[Records with scene code]
|---|

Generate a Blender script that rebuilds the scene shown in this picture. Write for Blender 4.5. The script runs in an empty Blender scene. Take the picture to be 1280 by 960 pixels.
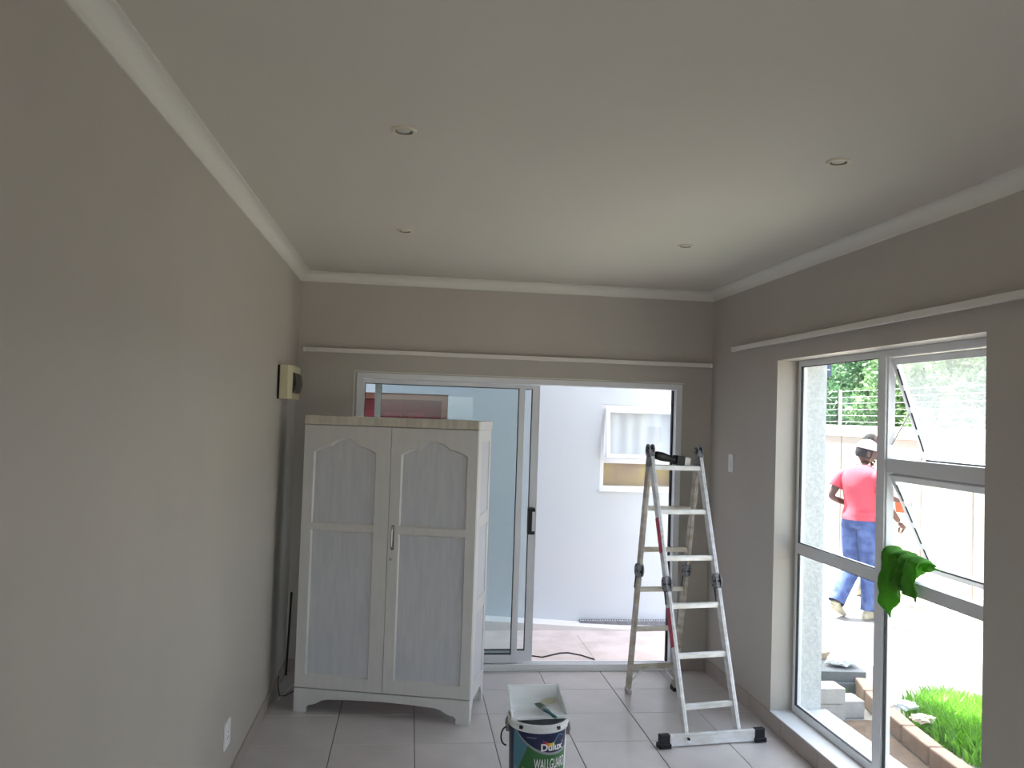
import bpy, bmesh, math, random
import numpy as np
from mathutils import Vector, Matrix
random.seed(7)
R = math.radians
scene = bpy.context.scene
C = scene.collection

# ------------------------------------------------------------------ camera
CAM = (0, 0, 1.8373)
F_PX, YAW, PITCH, ROLL = 1044.2, 0.1188, 0.0364, 0.0333
cd = bpy.data.cameras.new('camera')
cam = bpy.data.objects.new('camera', cd); C.objects.link(cam)
fw = Vector((math.sin(YAW)*math.cos(PITCH), math.cos(YAW)*math.cos(PITCH), math.sin(PITCH)))
rt0 = Vector((math.cos(YAW), -math.sin(YAW), 0)); up0 = rt0.cross(fw)
rt = rt0*math.cos(ROLL) + up0*math.sin(ROLL); up = up0*math.cos(ROLL) - rt0*math.sin(ROLL)
m = Matrix((rt, up, -fw)).transposed().to_4x4(); m.translation = CAM
cam.matrix_world = m
cd.sensor_width = 36; cd.lens = F_PX/1280*36; cd.clip_start = .05; cd.clip_end = 300
scene.camera = cam

# ------------------------------------------------------------------ light
w = bpy.data.worlds.new('sky'); scene.world = w; w.use_nodes = True
nt = w.node_tree; bg = nt.nodes['Background']
sky = nt.nodes.new('ShaderNodeTexSky'); sky.sky_type = 'NISHITA'
sky.sun_disc = False; sky.sun_elevation = R(64); sky.sun_rotation = R(0); sky.dust_density = 3.0; sky.air_density = 1.0; sky.ozone_density = .6
hsv = nt.nodes.new('ShaderNodeHueSaturation'); hsv.inputs['Saturation'].default_value = .62
nt.links.new(sky.outputs[0], hsv.inputs['Color']); nt.links.new(hsv.outputs[0], bg.inputs[0])
bg.inputs[1].default_value = .46
sd = bpy.data.lights.new('sun', 'SUN'); sd.energy = 15.0; sd.angle = R(.6); sd.color = (1, .95, .86)
sun = bpy.data.objects.new('sun', sd); C.objects.link(sun)
sun.rotation_euler = Vector((-.24, .40, .90)).to_track_quat('Z', 'Y').to_euler()
sun.location = (6, 12, 9)
scene.view_settings.view_transform = 'Standard'; scene.view_settings.look = 'None'
scene.view_settings.gamma = 1; scene.view_settings.use_curve_mapping = False
scene.view_settings.exposure = 1.5

# ------------------------------------------------------------------ materials
def lin(c):
    return tuple((v/255/12.92 if v/255 <= .04045 else ((v/255+.055)/1.055)**2.4) for v in c) + (1,)
def mat(name, rgb, rough=.6, metal=0, var=0, vscale=6, bump=0, bscale=60, stretch=(1,1,1), rgb2=None, spec=None, gen=False):
    m = bpy.data.materials.new(name); m.use_nodes = True
    n = m.node_tree.nodes; l = m.node_tree.links; b = n['Principled BSDF']
    b.inputs['Base Color'].default_value = lin(rgb); b.inputs['Roughness'].default_value = rough
    b.inputs['Metallic'].default_value = metal
    if spec is not None: b.inputs['Specular IOR Level'].default_value = spec
    if var or bump or rgb2:
        tc = n.new('ShaderNodeTexCoord'); mp = n.new('ShaderNodeMapping'); mp.inputs['Scale'].default_value = stretch
        l.new(tc.outputs['Object'], mp.inputs[0])
    if var or rgb2:
        t = n.new('ShaderNodeTexNoise'); t.inputs['Scale'].default_value = vscale; t.inputs['Detail'].default_value = 5
        l.new(mp.outputs[0], t.inputs['Vector'])
        r = n.new('ShaderNodeValToRGB'); r.color_ramp.elements[0].position = .35; r.color_ramp.elements[1].position = .65
        a = lin(rgb); c2 = lin(rgb2) if rgb2 else tuple(x*(1-var) for x in a[:3])+(1,)
        r.color_ramp.elements[0].color = c2; r.color_ramp.elements[1].color = a
        l.new(t.outputs['Fac'], r.inputs[0]); l.new(r.outputs[0], b.inputs['Base Color'])
    if bump:
        t2 = n.new('ShaderNodeTexNoise'); t2.inputs['Scale'].default_value = bscale; t2.inputs['Detail'].default_value = 4
        l.new(mp.outputs[0], t2.inputs['Vector'])
        bn = n.new('ShaderNodeBump'); bn.inputs['Strength'].default_value = bump; bn.inputs['Distance'].default_value = .01
        l.new(t2.outputs['Fac'], bn.inputs['Height']); l.new(bn.outputs[0], b.inputs['Normal'])
    return m
def glass_mat(name, refl=.07, tint=(.93,.96,.96), haze=0):
    m = bpy.data.materials.new(name); m.use_nodes = True
    n = m.node_tree.nodes; l = m.node_tree.links; n.clear()
    o = n.new('ShaderNodeOutputMaterial'); mx = n.new('ShaderNodeMixShader'); tr = n.new('ShaderNodeBsdfTransparent'); g = n.new('ShaderNodeBsdfGlossy')
    lw = n.new('ShaderNodeLayerWeight'); lw.inputs[0].default_value = .5
    pw = n.new('ShaderNodeMath'); pw.operation = 'POWER'; pw.inputs[1].default_value = 5; l.new(lw.outputs['Facing'], pw.inputs[0])
    fr = n.new('ShaderNodeMath'); fr.operation = 'MULTIPLY_ADD'; fr.inputs[1].default_value = .9; fr.inputs[2].default_value = refl/2; l.new(pw.outputs[0], fr.inputs[0])
    tr.inputs[0].default_value = tint+(1,); g.inputs['Roughness'].default_value = .02
    base_ = tr.outputs[0]
    if haze:  # white translucent mix, part dust, part imitated glare haze
        tl_ = n.new('ShaderNodeBsdfTranslucent'); tl_.inputs[0].default_value = (.9, .9, .88, 1); m2 = n.new('ShaderNodeMixShader'); m2.inputs[0].default_value = haze
        l.new(tr.outputs[0], m2.inputs[1]); l.new(tl_.outputs[0], m2.inputs[2]); base_ = m2.outputs[0]
    l.new(fr.outputs[0], mx.inputs[0]); l.new(base_, mx.inputs[1]); l.new(g.outputs[0], mx.inputs[2]); l.new(mx.outputs[0], o.inputs[0])
    return m
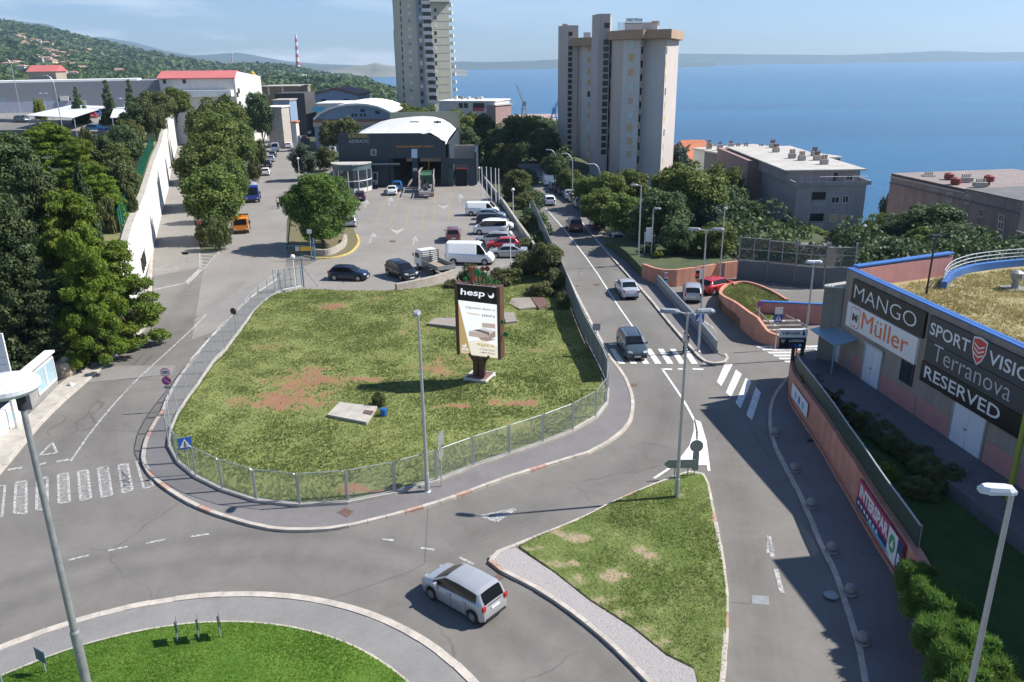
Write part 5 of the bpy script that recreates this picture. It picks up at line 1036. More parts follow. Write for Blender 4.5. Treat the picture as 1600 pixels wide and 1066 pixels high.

|---|

> _Task directions_:
Write out all the entries exactly, except for the pictures.

> _Answer for the task_:
Generate a Blender script that rebuilds the scene shown in this picture. Write for Blender 4.5. The script runs in an empty Blender scene. Take the picture to be 1280 by 960 pixels.
import bpy, bmesh, math, random
import numpy as np
from mathutils import Vector, Matrix
random.seed(7)
R = math.radians
scene = bpy.context.scene
C = scene.collection

# ------------------------------------------------------------------ camera
CAM = (0, 0, 1.8373)
F_PX, YAW, PITCH, ROLL = 1044.2, 0.1188, 0.0364, 0.0333
cd = bpy.data.cameras.new('camera')
cam = bpy.data.objects.new('camera', cd); C.objects.link(cam)
fw = Vector((math.sin(YAW)*math.cos(PITCH), math.cos(YAW)*math.cos(PITCH), math.sin(PITCH)))
rt0 = Vector((math.cos(YAW), -math.sin(YAW), 0)); up0 = rt0.cross(fw)
rt = rt0*math.cos(ROLL) + up0*math.sin(ROLL); up = up0*math.cos(ROLL) - rt0*math.sin(ROLL)
m = Matrix((rt, up, -fw)).transposed().to_4x4(); m.translation = CAM
cam.matrix_world = m
cd.sensor_width = 36; cd.lens = F_PX/1280*36; cd.clip_start = .05; cd.clip_end = 300
scene.camera = cam

# ------------------------------------------------------------------ light
w = bpy.data.worlds.new('sky'); scene.world = w; w.use_nodes = True
nt = w.node_tree; bg = nt.nodes['Background']
sky = nt.nodes.new('ShaderNodeTexSky'); sky.sky_type = 'NISHITA'
sky.sun_disc = False; sky.sun_elevation = R(64); sky.sun_rotation = R(0); sky.dust_density = 3.0; sky.air_density = 1.0; sky.ozone_density = .6
hsv = nt.nodes.new('ShaderNodeHueSaturation'); hsv.inputs['Saturation'].default_value = .62
nt.links.new(sky.outputs[0], hsv.inputs['Color']); nt.links.new(hsv.outputs[0], bg.inputs[0])
bg.inputs[1].default_value = .46
sd = bpy.data.lights.new('sun', 'SUN'); sd.energy = 15.0; sd.angle = R(.6); sd.color = (1, .95, .86)
sun = bpy.data.objects.new('sun', sd); C.objects.link(sun)
sun.rotation_euler = Vector((-.24, .40, .90)).to_track_quat('Z', 'Y').to_euler()
sun.location = (6, 12, 9)
scene.view_settings.view_transform = 'Standard'; scene.view_settings.look = 'None'
scene.view_settings.gamma = 1; scene.view_settings.use_curve_mapping = False
scene.view_settings.exposure = 1.5

# ------------------------------------------------------------------ materials
def lin(c):
    return tuple((v/255/12.92 if v/255 <= .04045 else ((v/255+.055)/1.055)**2.4) for v in c) + (1,)
def mat(name, rgb, rough=.6, metal=0, var=0, vscale=6, bump=0, bscale=60, stretch=(1,1,1), rgb2=None, spec=None, gen=False):
    m = bpy.data.materials.new(name); m.use_nodes = True
    n = m.node_tree.nodes; l = m.node_tree.links; b = n['Principled BSDF']
    b.inputs['Base Color'].default_value = lin(rgb); b.inputs['Roughness'].default_value = rough
    b.inputs['Metallic'].default_value = metal
    if spec is not None: b.inputs['Specular IOR Level'].default_value = spec
    if var or bump or rgb2:
        tc = n.new('ShaderNodeTexCoord'); mp = n.new('ShaderNodeMapping'); mp.inputs['Scale'].default_value = stretch
        l.new(tc.outputs['Object'], mp.inputs[0])
    if var or rgb2:
        t = n.new('ShaderNodeTexNoise'); t.inputs['Scale'].default_value = vscale; t.inputs['Detail'].default_value = 5
        l.new(mp.outputs[0], t.inputs['Vector'])
        r = n.new('ShaderNodeValToRGB'); r.color_ramp.elements[0].position = .35; r.color_ramp.elements[1].position = .65
        a = lin(rgb); c2 = lin(rgb2) if rgb2 else tuple(x*(1-var) for x in a[:3])+(1,)
        r.color_ramp.elements[0].color = c2; r.color_ramp.elements[1].color = a
        l.new(t.outputs['Fac'], r.inputs[0]); l.new(r.outputs[0], b.inputs['Base Color'])
    if bump:
        t2 = n.new('ShaderNodeTexNoise'); t2.inputs['Scale'].default_value = bscale; t2.inputs['Detail'].default_value = 4
        l.new(mp.outputs[0], t2.inputs['Vector'])
        bn = n.new('ShaderNodeBump'); bn.inputs['Strength'].default_value = bump; bn.inputs['Distance'].default_value = .01
        l.new(t2.outputs['Fac'], bn.inputs['Height']); l.new(bn.outputs[0], b.inputs['Normal'])
    return m
def glass_mat(name, refl=.07, tint=(.93,.96,.96), haze=0):
    m = bpy.data.materials.new(name); m.use_nodes = True
    n = m.node_tree.nodes; l = m.node_tree.links; n.clear()
    o = n.new('ShaderNodeOutputMaterial'); mx = n.new('ShaderNodeMixShader'); tr = n.new('ShaderNodeBsdfTransparent'); g = n.new('ShaderNodeBsdfGlossy')
    lw = n.new('ShaderNodeLayerWeight'); lw.inputs[0].default_value = .5
    pw = n.new('ShaderNodeMath'); pw.operation = 'POWER'; pw.inputs[1].default_value = 5; l.new(lw.outputs['Facing'], pw.inputs[0])
    fr = n.new('ShaderNodeMath'); fr.operation = 'MULTIPLY_ADD'; fr.inputs[1].default_value = .9; fr.inputs[2].default_value = refl/2; l.new(pw.outputs[0], fr.inputs[0])
    tr.inputs[0].default_value = tint+(1,); g.inputs['Roughness'].default_value = .02
    base_ = tr.outputs[0]
    if haze:  # white translucent mix, part dust, part imitated glare haze
        tl_ = n.new('ShaderNodeBsdfTranslucent'); tl_.inputs[0].default_value = (.9, .9, .88, 1); m2 = n.new('ShaderNodeMixShader'); m2.inputs[0].default_value = haze
        l.new(tr.outputs[0], m2.inputs[1]); l.new(tl_.outputs[0], m2.inputs[2]); base_ = m2.outputs[0]
    l.new(fr.outputs[0], mx.inputs[0]); l.new(base_, mx.inputs[1]); l.new(g.outputs[0], mx.inputs[2]); l.new(mx.outputs[0], o.inputs[0])
    return m
Write part 5 of the bpy script that recreates this picture. It picks up at line 1036. More parts follow. Write for Blender 4.5. Treat the picture as 1600 pixels wide and 1066 pixels high.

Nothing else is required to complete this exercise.